Every CSS officer and MDCAT top scorer you could speak to had weeks where opening a book felt impossible. They kept going not because they felt inspired but because they had built a system that did not require inspiration to operate. The system ran on habit and environment, not on how they felt that day.
The Minimum Viable Session
When motivation is absent, the goal is not a productive three-hour session. The goal is simply showing up.
The minimum viable session looks like this: sit down in your study spot, open the material, solve fifteen MCQs. That is it. If you want to stop after fifteen questions, stop. You maintained the chain. That is the entire win for that day.
This matters because of something every experienced student discovers: starting is the hardest part. Once you have been working for ten minutes, continuing becomes significantly easier. The motivation that was completely absent when you sat down often arrives ten minutes into the session.
Do not wait for it. Let it catch up after you have already started.
Redesign Your Environment, Not Your Willpower
If you keep losing study sessions to your phone, the problem is not a lack of willpower. Willpower is a limited, depletable resource, and it runs out faster when you are already unmotivated.
The solution is not trying harder. It is making distraction harder to access. Put the phone in another room. Delete the most consuming apps temporarily. Use a website blocker during your designated study hours. These are not hacks or tricks. They are the same approach that professional writers, athletes, and researchers use because relying on willpower alone is structurally unsound.
Your environment shapes your behaviour more reliably than your intentions. Arrange it deliberately.
The Invisible Progress Problem
Motivation often disappears when progress becomes invisible, which it always does after the first month or two. You cannot feel yourself knowing more than you did. The chapters do not look different. The mock test scores move slowly.
The progress is real. It is just not visible. And invisible progress does not fuel motivation.
This is why tracking matters, even in a minimal form. A simple tally of MCQs solved this week, marked on a physical calendar or notebook, creates visible evidence of progress where your brain would otherwise see nothing. The mark on Wednesday tells you that you showed up Tuesday, Monday, and Sunday. That chain has real motivational weight, separate from how you feel about the material.
You are not tracking to compete with anyone.

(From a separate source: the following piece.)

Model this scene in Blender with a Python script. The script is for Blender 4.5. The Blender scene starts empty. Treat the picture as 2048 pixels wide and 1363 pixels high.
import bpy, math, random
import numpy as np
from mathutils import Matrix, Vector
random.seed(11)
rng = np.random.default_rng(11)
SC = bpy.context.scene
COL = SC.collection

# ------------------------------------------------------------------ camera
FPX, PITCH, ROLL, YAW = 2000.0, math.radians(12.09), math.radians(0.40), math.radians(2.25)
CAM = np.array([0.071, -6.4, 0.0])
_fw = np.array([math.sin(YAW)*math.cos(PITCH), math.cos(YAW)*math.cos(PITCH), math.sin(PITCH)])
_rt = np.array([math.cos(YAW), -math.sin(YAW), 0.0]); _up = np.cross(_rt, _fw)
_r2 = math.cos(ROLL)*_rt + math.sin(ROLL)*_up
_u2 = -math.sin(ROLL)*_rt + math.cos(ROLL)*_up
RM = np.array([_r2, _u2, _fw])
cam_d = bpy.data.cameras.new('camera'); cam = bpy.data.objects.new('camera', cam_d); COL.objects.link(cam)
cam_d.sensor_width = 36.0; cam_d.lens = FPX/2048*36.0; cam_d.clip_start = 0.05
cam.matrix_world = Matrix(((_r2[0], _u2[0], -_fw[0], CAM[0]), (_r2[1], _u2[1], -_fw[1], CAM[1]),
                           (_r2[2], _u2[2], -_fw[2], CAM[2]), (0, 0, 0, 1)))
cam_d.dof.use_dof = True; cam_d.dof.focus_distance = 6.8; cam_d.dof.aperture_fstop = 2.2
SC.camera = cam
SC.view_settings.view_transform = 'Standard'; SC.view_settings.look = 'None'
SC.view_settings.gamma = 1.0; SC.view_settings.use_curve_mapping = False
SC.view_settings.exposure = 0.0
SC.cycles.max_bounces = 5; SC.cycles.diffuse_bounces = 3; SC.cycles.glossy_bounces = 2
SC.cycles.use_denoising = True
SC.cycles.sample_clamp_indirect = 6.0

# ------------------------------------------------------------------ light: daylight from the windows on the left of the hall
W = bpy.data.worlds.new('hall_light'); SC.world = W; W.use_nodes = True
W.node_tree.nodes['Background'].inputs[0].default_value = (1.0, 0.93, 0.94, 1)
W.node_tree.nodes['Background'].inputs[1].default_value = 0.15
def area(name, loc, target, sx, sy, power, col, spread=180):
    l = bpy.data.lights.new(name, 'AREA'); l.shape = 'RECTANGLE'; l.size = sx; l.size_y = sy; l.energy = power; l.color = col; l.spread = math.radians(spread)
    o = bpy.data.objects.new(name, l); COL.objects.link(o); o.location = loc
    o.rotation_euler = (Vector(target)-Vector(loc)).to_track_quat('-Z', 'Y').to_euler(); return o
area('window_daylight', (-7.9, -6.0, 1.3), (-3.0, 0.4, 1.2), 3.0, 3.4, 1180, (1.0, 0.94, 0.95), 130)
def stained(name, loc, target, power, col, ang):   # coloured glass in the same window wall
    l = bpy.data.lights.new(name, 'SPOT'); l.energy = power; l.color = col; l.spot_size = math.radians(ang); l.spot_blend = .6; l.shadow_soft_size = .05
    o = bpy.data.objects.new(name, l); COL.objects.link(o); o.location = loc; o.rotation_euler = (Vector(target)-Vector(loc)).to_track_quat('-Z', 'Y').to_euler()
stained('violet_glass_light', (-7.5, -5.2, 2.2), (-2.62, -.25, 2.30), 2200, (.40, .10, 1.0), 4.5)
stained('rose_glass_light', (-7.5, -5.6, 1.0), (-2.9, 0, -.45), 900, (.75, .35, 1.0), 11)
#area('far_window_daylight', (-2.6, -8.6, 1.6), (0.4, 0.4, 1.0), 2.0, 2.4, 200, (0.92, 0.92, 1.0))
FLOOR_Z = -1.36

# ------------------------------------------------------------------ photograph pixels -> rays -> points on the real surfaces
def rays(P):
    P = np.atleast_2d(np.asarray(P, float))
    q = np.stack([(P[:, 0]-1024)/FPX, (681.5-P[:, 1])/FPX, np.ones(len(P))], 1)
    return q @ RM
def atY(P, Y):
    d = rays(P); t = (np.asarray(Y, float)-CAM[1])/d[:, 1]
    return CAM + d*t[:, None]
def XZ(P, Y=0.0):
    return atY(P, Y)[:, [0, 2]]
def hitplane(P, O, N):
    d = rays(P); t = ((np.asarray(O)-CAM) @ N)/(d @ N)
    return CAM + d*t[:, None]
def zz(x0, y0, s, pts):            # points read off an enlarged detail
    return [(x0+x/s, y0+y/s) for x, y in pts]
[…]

You are tracking to make your own progress tangible to yourself.
What to Do After a Lost Week
If you have lost an entire week (it happens to almost everyone at least once in a long preparation cycle), do not attempt to recover by tripling your workload the following week. That approach almost always leads to another crash within days.
Return at the normal pace instead. One normal day of sessions resets the psychology far more effectively than a punishing catch-up schedule that reinforces the feeling that studying is suffering.
The calendar does not care about last week. It only measures what you do from today.
The One Honest Thing Nobody Tells You
Some days during exam preparation will feel genuinely terrible. You will study for four hours and feel like you learned nothing. You will take a mock test and score lower than you did three weeks ago. You will question whether any of this is working.
On those days, the goal is not excellence. The goal is continuation. A bad study session is infinitely more valuable than no study session. The student who shows up badly for six months consistently will almost always outperform the student who studied brilliantly for two months and then faded.
Long preparation is not about your best days. It is about your worst ones.